Task: Write out the whole listing word for word.
-- start Data rows --
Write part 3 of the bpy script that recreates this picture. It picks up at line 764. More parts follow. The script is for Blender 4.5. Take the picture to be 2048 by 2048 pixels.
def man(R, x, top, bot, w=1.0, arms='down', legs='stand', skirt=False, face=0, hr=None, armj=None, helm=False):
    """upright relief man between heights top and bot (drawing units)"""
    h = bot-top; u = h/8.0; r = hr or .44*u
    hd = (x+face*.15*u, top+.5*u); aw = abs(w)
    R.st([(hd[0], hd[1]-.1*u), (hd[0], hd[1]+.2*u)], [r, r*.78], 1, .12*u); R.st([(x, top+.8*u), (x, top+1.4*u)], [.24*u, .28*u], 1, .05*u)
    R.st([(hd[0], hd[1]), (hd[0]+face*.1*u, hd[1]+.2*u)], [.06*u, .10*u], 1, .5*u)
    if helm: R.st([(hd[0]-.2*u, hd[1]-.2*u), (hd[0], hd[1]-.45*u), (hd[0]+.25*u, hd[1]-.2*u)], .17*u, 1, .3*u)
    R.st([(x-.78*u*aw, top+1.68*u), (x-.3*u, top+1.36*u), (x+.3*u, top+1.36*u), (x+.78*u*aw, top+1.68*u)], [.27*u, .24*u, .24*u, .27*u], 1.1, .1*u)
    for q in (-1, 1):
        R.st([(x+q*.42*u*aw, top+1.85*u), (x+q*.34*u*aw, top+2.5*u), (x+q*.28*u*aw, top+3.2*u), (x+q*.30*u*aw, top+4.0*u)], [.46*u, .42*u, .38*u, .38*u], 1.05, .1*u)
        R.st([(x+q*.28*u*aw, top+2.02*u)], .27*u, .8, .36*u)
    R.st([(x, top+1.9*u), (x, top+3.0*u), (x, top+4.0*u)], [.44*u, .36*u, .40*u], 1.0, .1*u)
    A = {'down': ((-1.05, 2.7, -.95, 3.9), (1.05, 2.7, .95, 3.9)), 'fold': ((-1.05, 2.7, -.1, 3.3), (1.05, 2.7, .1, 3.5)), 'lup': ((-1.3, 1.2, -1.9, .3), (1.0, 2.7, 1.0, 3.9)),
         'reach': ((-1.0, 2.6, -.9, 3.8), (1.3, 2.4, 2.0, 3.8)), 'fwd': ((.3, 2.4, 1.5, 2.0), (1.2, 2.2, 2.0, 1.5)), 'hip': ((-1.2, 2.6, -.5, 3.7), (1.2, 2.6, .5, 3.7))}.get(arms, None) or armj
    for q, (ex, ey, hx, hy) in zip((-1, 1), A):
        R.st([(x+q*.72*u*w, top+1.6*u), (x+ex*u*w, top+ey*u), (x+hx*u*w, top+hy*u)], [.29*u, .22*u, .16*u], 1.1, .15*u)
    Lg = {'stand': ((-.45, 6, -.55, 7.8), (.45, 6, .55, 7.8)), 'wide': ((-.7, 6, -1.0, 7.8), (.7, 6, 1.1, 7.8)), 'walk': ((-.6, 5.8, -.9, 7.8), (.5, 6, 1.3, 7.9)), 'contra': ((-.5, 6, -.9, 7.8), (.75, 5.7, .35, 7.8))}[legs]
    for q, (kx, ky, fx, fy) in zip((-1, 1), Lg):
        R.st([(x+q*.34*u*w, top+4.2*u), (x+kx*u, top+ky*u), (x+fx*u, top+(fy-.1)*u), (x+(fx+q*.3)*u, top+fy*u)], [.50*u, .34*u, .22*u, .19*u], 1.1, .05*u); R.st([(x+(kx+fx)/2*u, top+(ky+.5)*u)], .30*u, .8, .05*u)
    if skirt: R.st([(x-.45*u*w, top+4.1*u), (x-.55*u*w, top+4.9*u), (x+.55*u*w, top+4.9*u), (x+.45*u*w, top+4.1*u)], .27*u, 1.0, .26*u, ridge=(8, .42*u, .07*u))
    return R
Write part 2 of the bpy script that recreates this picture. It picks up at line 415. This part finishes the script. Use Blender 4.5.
-- end Data rows --
Full solution:
Write part 3 of the bpy script that recreates this picture. It picks up at line 764. More parts follow. The script is for Blender 4.5. Take the picture to be 2048 by 2048 pixels.
def man(R, x, top, bot, w=1.0, arms='down', legs='stand', skirt=False, face=0, hr=None, armj=None, helm=False):
    """upright relief man between heights top and bot (drawing units)"""
    h = bot-top; u = h/8.0; r = hr or .44*u
    hd = (x+face*.15*u, top+.5*u); aw = abs(w)
    R.st([(hd[0], hd[1]-.1*u), (hd[0], hd[1]+.2*u)], [r, r*.78], 1, .12*u); R.st([(x, top+.8*u), (x, top+1.4*u)], [.24*u, .28*u], 1, .05*u)
    R.st([(hd[0], hd[1]), (hd[0]+face*.1*u, hd[1]+.2*u)], [.06*u, .10*u], 1, .5*u)
    if helm: R.st([(hd[0]-.2*u, hd[1]-.2*u), (hd[0], hd[1]-.45*u), (hd[0]+.25*u, hd[1]-.2*u)], .17*u, 1, .3*u)
    R.st([(x-.78*u*aw, top+1.68*u), (x-.3*u, top+1.36*u), (x+.3*u, top+1.36*u), (x+.78*u*aw, top+1.68*u)], [.27*u, .24*u, .24*u, .27*u], 1.1, .1*u)
    for q in (-1, 1):
        R.st([(x+q*.42*u*aw, top+1.85*u), (x+q*.34*u*aw, top+2.5*u), (x+q*.28*u*aw, top+3.2*u), (x+q*.30*u*aw, top+4.0*u)], [.46*u, .42*u, .38*u, .38*u], 1.05, .1*u)
        R.st([(x+q*.28*u*aw, top+2.02*u)], .27*u, .8, .36*u)
    R.st([(x, top+1.9*u), (x, top+3.0*u), (x, top+4.0*u)], [.44*u, .36*u, .40*u], 1.0, .1*u)
    A = {'down': ((-1.05, 2.7, -.95, 3.9), (1.05, 2.7, .95, 3.9)), 'fold': ((-1.05, 2.7, -.1, 3.3), (1.05, 2.7, .1, 3.5)), 'lup': ((-1.3, 1.2, -1.9, .3), (1.0, 2.7, 1.0, 3.9)),
         'reach': ((-1.0, 2.6, -.9, 3.8), (1.3, 2.4, 2.0, 3.8)), 'fwd': ((.3, 2.4, 1.5, 2.0), (1.2, 2.2, 2.0, 1.5)), 'hip': ((-1.2, 2.6, -.5, 3.7), (1.2, 2.6, .5, 3.7))}.get(arms, None) or armj
    for q, (ex, ey, hx, hy) in zip((-1, 1), A):
        R.st([(x+q*.72*u*w, top+1.6*u), (x+ex*u*w, top+ey*u), (x+hx*u*w, top+hy*u)], [.29*u, .22*u, .16*u], 1.1, .15*u)
    Lg = {'stand': ((-.45, 6, -.55, 7.8), (.45, 6, .55, 7.8)), 'wide': ((-.7, 6, -1.0, 7.8), (.7, 6, 1.1, 7.8)), 'walk': ((-.6, 5.8, -.9, 7.8), (.5, 6, 1.3, 7.9)), 'contra': ((-.5, 6, -.9, 7.8), (.75, 5.7, .35, 7.8))}[legs]
    for q, (kx, ky, fx, fy) in zip((-1, 1), Lg):
        R.st([(x+q*.34*u*w, top+4.2*u), (x+kx*u, top+ky*u), (x+fx*u, top+(fy-.1)*u), (x+(fx+q*.3)*u, top+fy*u)], [.50*u, .34*u, .22*u, .19*u], 1.1, .05*u); R.st([(x+(kx+fx)/2*u, top+(ky+.5)*u)], .30*u, .8, .05*u)
    if skirt: R.st([(x-.45*u*w, top+4.1*u), (x-.55*u*w, top+4.9*u), (x+.55*u*w, top+4.9*u), (x+.45*u*w, top+4.1*u)], .27*u, 1.0, .26*u, ridge=(8, .42*u, .07*u))
    return R
Write part 2 of the bpy script that recreates this picture. It picks up at line 415. This part finishes the script. Use Blender 4.5.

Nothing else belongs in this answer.